The overcomers, however, are those who know the truth when they hear it. They love the word of God because they love Christ who is the Word made flesh. Whoever does not love the word of God does not really know Christ either. One must know the written word (Bible) by the revelation of the word. To put it in legal terms, one must eat clean spiritual food. One must eat (read or hear) the Scripture and then chew the cud (Leviticus 11:3) in order to allow the Holy Spirit to turn it from flesh to spirit—or from a carnal, mental exercise into revelation.
In this way the overcomers have access to the hidden manna that is in the Ark of the Covenant.
The White Stone
As we quoted earlier, Revelation 2:17 also says that the overcomers will be given “a white stone.” When judges met to decide a case, it was customary to cast their ballots for guilt or innocence by using either a white stone or a black stone. A white stone signified innocence. A black stone indicated guilt.
Here God gives the overcomers a white stone.

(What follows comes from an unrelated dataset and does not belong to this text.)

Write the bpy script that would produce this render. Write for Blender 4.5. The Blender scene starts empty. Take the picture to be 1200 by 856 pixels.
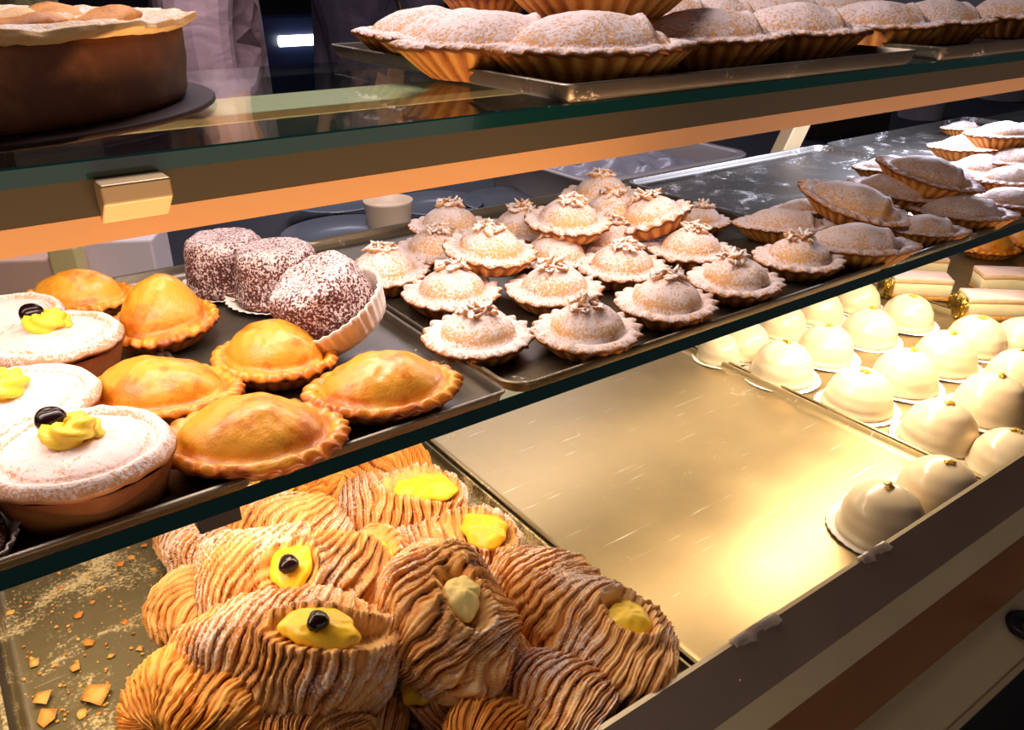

Once again, this implies that the church as a whole did NOT receive a white stone, but rather a black stone. The guilty verdict is seen in the warning to the church and the call to repentance (Revelation 2:17).
The New Name
The white stone given to an overcomer has “a new name written on the stone.” What name is this? We are not told, and the name is deliberately veiled, for “no one knows but he who receives it.”
I believe that it is the name of the New Creation Man that has been begotten in us by the word of God. It is one’s spiritual name, the name that is recognized in the heavenly record as a son of God. Hence, 1 Peter 2:4, 5 calls us “living stones” in the spiritual temple that God is constructing. Each living stone is a piece of the foundation stone of this temple (Ephesians 2:20).
Our “old man,” that is, the fleshly man, was named at birth. Even so, our “new man” also has a name that is known only by divine revelation. The purpose of a name is to reveal one’s nature. Names were thus given and sometimes changed later to testify of a change in one's life. Stephen is the name given to my Adamic man, but the name of my Spirit-begotten New Creation Man is different. So it is with all of us, if indeed we have been begotten of God.
Each person is responsible to know who they are in Christ, their calling, their purpose on earth, and their destiny. They need to know their place in the body of Christ and their place in the temple of God. All of this is revealed in their new name.
I believe that our new name is revealed by the name of our angel (or angels), those who are assigned to minister through us to the world at large. Angels are messengers of the word of God. At least one angel is assigned to all of us, but in many cases they remain as external helpers or protectors. It is only when we absorb them and become one with them that we take on the nature of our angel and begin to manifest the word (name) that is in that angel.